- **Exercise instructions**
Print exactly those lines that run from the beginning of the data to the line bearing "sc = bpy.context.scene", inclusive.

- **Data excerpt**
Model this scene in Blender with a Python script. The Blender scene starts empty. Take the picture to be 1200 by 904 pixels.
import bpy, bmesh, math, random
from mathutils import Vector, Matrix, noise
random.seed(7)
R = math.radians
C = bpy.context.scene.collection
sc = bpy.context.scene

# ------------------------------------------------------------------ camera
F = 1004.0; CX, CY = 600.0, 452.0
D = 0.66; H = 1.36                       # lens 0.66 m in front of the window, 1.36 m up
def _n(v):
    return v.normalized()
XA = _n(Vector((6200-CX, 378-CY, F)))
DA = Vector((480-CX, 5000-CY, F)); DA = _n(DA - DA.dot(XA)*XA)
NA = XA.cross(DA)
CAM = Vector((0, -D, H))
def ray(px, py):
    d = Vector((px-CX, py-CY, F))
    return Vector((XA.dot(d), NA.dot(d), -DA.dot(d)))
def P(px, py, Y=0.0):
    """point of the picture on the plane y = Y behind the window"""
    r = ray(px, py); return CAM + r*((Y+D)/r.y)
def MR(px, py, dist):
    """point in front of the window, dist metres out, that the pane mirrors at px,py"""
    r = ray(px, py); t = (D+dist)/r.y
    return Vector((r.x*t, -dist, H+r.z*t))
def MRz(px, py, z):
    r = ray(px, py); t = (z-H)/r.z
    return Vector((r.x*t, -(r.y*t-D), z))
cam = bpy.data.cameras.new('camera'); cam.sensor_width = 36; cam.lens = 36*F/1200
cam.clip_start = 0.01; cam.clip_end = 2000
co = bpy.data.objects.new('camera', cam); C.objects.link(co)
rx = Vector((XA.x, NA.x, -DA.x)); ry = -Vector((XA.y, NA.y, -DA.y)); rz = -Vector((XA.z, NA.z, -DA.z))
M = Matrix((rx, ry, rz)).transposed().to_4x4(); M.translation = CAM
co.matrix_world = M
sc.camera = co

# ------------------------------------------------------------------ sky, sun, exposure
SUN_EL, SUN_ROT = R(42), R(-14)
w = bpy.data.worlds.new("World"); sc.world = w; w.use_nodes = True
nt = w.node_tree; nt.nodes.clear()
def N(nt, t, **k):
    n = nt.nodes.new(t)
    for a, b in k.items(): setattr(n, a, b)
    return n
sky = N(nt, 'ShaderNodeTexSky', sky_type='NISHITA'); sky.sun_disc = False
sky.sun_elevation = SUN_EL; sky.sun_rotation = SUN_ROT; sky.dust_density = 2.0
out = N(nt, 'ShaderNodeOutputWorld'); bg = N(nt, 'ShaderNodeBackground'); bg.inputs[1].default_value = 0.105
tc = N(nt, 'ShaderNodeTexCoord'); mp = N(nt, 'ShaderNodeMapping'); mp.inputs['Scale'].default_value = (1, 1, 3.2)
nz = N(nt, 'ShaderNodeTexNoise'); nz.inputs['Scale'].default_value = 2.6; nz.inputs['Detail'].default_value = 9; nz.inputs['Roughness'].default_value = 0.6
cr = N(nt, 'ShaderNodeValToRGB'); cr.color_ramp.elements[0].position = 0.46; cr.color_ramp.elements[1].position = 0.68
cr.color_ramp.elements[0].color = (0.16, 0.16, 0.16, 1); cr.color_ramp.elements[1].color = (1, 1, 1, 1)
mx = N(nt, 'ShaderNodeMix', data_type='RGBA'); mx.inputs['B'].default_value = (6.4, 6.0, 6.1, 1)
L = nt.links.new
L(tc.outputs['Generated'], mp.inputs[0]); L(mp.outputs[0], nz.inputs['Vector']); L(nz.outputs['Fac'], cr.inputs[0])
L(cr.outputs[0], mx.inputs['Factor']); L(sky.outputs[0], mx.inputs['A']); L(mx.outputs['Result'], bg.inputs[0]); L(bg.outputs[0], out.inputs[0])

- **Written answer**
Model this scene in Blender with a Python script. The Blender scene starts empty. Take the picture to be 1200 by 904 pixels.
import bpy, bmesh, math, random
from mathutils import Vector, Matrix, noise
random.seed(7)
R = math.radians
C = bpy.context.scene.collection
sc = bpy.context.scene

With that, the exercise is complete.